When the battles ended (in Georgia’s favor, but with great loss of life), Floyd attended the U.S. Military Academy at West Point, New York. He was dismissed in 1817 for insubordination over what he considered “a point of honor.” Floyd’s high regard for honor and his early training as a soldier resulted in a penchant for dueling, a practice he engaged in throughout his lifetime. After his dismissal from West Point, Floyd received a commission as lieutenant in the marines. During an extended leave, he traveled to England and the Napoleonic battlefields of Europe. When he returned in 1823 he married Catherine Sophia Powell and moved to Boston. They had two daughters, the younger of the two named Autossee after the Floyd family’s most famous moment to date. Floyd experienced another famous moment when, as commander of a marine honor guard, he was sent to meet the Marquis de Lafayette upon his arrival in New York City in 1824.
Return to Georgia
In 1828 Floyd lost both his younger daughter and his wife to illness. He moved back to the family plantations and was soon circulating in Georgia plantation society. He met Julia Ross Boog at one such society outing, and they married in 1831. They had seven children (three girls and four boys) together, and Floyd settled into plantation life at Bellevue and Fairfield, overseeing the cultivation of orange and olive trees and more than 200 enslaved people. Floyd continued to see any affront to his honor as a mortal threat and engaged in many high-profile (and some said arbitrary) duels in the late 1830s—in October 1837, Charles shot his neighbor, Edward S. Hopkins, in the left thigh and right calf over a cattle dispute. One year later, while he was serving as brigadier general of the Georgia militia, Floyd received a military assignment that would make him almost as famous as his father in southern Georgia.

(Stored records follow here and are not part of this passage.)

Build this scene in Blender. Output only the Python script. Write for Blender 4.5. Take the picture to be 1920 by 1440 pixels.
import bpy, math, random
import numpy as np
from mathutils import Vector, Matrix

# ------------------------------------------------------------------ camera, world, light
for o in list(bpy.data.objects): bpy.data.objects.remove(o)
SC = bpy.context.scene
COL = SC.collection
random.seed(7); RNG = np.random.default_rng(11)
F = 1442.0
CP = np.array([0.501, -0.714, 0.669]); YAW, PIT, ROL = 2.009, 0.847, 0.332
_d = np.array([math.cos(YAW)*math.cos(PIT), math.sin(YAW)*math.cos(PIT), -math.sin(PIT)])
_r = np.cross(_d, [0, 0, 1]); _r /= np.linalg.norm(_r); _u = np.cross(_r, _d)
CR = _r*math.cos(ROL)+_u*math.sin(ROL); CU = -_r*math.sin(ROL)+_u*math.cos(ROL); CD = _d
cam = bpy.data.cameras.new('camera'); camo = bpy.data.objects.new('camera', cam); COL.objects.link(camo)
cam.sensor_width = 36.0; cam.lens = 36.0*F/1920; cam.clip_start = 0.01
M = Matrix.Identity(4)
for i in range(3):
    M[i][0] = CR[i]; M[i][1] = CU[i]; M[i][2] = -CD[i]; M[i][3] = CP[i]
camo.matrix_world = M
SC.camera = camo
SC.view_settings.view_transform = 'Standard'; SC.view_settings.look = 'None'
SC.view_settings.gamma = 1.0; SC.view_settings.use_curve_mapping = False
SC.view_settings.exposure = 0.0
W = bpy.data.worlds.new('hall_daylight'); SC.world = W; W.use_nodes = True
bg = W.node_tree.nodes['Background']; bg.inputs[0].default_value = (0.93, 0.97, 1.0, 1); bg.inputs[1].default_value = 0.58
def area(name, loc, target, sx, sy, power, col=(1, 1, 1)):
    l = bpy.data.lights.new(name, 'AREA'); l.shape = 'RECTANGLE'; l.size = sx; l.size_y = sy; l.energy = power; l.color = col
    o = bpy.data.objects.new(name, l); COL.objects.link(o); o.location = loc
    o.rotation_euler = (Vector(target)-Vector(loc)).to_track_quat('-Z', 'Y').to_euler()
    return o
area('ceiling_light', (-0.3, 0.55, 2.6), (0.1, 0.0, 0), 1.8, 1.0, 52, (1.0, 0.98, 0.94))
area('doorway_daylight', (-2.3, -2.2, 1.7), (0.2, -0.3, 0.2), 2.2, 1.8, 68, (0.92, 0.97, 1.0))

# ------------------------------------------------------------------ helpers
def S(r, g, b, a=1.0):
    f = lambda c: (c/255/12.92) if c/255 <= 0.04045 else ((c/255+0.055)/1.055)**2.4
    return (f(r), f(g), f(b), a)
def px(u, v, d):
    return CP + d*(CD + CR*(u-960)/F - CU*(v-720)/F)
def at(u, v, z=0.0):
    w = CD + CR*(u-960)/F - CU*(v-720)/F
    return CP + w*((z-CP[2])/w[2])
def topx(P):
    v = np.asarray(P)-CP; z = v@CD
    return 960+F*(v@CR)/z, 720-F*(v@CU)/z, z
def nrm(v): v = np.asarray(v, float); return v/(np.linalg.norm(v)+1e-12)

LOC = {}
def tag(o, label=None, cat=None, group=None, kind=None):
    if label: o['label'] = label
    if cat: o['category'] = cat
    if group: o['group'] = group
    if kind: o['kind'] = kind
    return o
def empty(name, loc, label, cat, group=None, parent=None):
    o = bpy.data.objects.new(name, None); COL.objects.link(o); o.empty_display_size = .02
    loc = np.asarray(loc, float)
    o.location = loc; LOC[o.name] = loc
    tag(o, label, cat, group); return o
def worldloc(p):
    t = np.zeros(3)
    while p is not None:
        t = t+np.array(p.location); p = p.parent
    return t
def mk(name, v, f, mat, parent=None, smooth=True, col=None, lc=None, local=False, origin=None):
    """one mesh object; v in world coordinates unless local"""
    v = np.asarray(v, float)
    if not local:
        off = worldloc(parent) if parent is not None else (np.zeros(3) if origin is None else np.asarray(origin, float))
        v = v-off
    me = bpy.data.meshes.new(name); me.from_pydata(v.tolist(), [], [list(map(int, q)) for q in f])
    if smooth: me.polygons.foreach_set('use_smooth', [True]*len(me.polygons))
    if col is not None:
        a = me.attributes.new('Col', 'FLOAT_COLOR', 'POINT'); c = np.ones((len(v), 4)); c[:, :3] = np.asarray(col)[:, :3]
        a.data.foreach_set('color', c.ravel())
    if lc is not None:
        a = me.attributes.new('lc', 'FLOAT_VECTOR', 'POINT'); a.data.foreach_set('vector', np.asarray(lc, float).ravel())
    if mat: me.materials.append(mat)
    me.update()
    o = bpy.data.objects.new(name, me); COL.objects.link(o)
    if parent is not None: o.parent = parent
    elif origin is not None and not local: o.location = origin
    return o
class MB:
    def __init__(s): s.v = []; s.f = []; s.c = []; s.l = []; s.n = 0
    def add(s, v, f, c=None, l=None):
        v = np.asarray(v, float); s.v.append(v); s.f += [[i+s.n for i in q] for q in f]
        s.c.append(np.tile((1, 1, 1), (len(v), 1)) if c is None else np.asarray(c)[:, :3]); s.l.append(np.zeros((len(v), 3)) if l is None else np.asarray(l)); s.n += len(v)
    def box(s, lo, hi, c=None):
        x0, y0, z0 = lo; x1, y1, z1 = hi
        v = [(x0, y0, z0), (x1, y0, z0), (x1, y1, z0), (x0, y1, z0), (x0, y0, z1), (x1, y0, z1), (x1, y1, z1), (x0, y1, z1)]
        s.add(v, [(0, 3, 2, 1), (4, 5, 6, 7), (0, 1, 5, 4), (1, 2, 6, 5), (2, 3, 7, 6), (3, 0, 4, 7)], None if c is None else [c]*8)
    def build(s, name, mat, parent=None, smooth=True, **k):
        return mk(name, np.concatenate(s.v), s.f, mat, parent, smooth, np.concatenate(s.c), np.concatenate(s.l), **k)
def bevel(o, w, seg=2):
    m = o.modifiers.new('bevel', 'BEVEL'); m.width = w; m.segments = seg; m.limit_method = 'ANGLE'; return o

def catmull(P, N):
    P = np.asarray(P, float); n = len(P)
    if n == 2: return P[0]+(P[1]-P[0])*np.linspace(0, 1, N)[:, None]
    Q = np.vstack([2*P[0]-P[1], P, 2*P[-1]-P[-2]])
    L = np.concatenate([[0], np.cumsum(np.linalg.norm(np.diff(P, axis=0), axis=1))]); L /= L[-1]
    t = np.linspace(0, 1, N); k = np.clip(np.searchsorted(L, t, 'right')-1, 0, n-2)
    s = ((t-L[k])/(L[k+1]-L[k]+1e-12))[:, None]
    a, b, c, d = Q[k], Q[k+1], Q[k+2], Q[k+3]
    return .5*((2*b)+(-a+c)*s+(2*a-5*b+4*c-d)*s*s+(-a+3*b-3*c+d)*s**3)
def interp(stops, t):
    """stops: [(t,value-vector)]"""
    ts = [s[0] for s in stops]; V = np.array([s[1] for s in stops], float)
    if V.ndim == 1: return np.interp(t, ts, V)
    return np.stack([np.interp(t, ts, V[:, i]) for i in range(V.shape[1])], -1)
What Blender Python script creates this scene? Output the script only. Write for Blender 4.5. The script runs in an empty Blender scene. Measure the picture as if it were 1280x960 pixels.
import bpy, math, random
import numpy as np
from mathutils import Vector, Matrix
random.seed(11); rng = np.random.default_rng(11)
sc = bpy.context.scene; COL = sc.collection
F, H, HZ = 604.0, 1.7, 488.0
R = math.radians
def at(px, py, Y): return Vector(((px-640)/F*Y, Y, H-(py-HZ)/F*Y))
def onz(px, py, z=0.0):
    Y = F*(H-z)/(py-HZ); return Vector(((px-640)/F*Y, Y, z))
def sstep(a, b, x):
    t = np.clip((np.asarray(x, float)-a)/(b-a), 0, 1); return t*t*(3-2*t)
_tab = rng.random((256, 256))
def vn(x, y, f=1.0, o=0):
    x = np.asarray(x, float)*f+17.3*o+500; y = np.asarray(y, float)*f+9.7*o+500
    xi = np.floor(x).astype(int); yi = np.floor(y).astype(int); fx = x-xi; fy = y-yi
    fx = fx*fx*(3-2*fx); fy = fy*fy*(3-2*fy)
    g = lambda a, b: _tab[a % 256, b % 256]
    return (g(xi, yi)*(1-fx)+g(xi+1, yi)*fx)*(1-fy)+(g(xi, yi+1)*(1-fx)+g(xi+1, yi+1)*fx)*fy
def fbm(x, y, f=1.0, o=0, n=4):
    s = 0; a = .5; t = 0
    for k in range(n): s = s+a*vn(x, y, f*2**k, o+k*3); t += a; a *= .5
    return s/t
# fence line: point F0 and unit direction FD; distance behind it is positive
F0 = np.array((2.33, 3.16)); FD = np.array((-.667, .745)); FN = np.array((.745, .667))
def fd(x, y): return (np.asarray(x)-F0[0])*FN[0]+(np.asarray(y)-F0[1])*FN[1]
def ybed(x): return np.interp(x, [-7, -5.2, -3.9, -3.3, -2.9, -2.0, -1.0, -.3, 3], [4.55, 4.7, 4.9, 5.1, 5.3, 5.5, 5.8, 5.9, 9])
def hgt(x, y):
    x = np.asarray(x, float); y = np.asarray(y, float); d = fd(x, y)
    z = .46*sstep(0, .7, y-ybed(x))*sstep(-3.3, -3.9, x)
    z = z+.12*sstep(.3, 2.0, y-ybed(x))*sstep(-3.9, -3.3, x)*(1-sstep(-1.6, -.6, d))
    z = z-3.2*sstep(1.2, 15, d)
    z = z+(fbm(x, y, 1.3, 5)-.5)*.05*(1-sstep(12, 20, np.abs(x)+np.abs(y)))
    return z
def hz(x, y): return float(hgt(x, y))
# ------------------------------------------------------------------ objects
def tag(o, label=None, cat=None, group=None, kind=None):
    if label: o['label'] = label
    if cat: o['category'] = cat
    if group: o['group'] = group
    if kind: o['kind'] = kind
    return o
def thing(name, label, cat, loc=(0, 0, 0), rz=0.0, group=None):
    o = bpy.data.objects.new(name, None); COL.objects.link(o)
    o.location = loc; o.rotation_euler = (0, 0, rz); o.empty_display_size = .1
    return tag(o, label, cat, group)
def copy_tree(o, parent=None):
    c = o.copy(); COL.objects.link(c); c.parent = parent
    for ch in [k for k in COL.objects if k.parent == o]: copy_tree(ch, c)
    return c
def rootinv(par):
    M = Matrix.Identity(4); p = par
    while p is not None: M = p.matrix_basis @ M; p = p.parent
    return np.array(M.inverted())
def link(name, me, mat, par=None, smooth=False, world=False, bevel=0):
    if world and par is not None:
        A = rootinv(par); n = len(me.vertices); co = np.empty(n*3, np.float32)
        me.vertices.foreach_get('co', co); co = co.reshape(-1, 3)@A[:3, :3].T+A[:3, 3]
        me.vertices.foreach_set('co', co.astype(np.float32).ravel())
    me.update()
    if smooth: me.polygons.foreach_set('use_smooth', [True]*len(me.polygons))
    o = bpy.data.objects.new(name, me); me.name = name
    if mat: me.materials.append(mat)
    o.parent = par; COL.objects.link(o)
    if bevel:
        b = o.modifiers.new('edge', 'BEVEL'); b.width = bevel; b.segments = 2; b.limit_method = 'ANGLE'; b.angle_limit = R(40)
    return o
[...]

Okefenokee Campaign, 1838-1839
The U.S. Army had been embroiled in the Seminole Wars in Georgia and Florida during the 1810s and again in the 1830s. While much of the action in the Second Seminole War took place in north central Florida, groups of Seminoles often confused American troops by taking refuge in the Okefenokee Swamp. In October 1838 Floyd was ordered to meet five companies of troops (300 soldiers) on the southwestern side of the swamp in order to chase the Seminoles out of their stronghold. He immediately set out to meet his troops and made his first foray into the Okefenokee in early November. During the campaign he faced an early mutiny, illicit alcohol use among the men, scattered Seminole bands that struck and ran, and the disorienting ecology of the swamp itself. He and his troops did manage to traverse the Okefenokee a number of times in their search for “the enemy,” marching “through the most infernal places” and emerging from its fastnesses “worn down with fatigue, and many were without shoes, hats, & pantaloons, these articles having been destroyed by the obstacles in the swamp.”
Though local lore has it that Floyd and his men engaged with more than 100 Seminoles, killing many and evicting the rest from their Okefenokee town, in reality Floyd’s soldiers found only one abandoned village (which they burned) on an island. The soldiers named it Floyds Island after their commander, an act that Floyd proudly reported in his diary. Single battalions engaged once or twice with small Seminole bands, but most of Floyd’s time was spent exploring the Okefenokee. For three months he investigated and then wrote about the swamp (which before that point had been something of a terra incognita to Anglo-Americans) for his superiors and for local newspapers. Floyd’s most important contribution to the Second Seminole War was the incursion into the Okefenokee itself and the publication of his findings.
Return to Fairfield
Floyd left the Okefenokee in March 1839 after three months of exploration, riding back to his Fairfield plantation full of stories to relate to his father and his children. John Floyd was not able to savor his son’s achievements for long, however; he died three months later, on June 24, 1839, and appointed Floyd an executor of his will. Charles Floyd continued to manage the lands of both Bellevue and Fairfield, planting a variety of crops and orchards. In April 1843 he sold 2,000 acres of marshland for $400 and used the money to run his plantations and to fund his hobbies: building champion race boats, founding and running the Camden County Hunting Club, and collecting rare weapons. Floyd stayed at Fairfield most of the time, and it was there that he he died on March 22, 1845.
Floyd’s family followed his wishes that he be buried, wrapped in an American flag, under a large “sentinel” pine tree in his backyard at Fairfield. After the funeral, one of his descendants reported, “a new pathway was made in the garden, leading to the pine. It had a wide border of violets and white hyacinths.” His obituary in the Savannah Daily Republican (March 28, 1845) lauded his “many social and manly virtues . . . his exalted genius and varied attainments.” His lasting legacy, however, was not the duels or the gun collection or the groves of Fairfield, but his written account of his life and of the Okefenokee. These documents have given historians a better sense of the life of a typical southern gentleman-planter, the exigencies of battle during the antebellum era, and the nature of Georgia’s “great natural wonder”—the Okefenokee Swamp.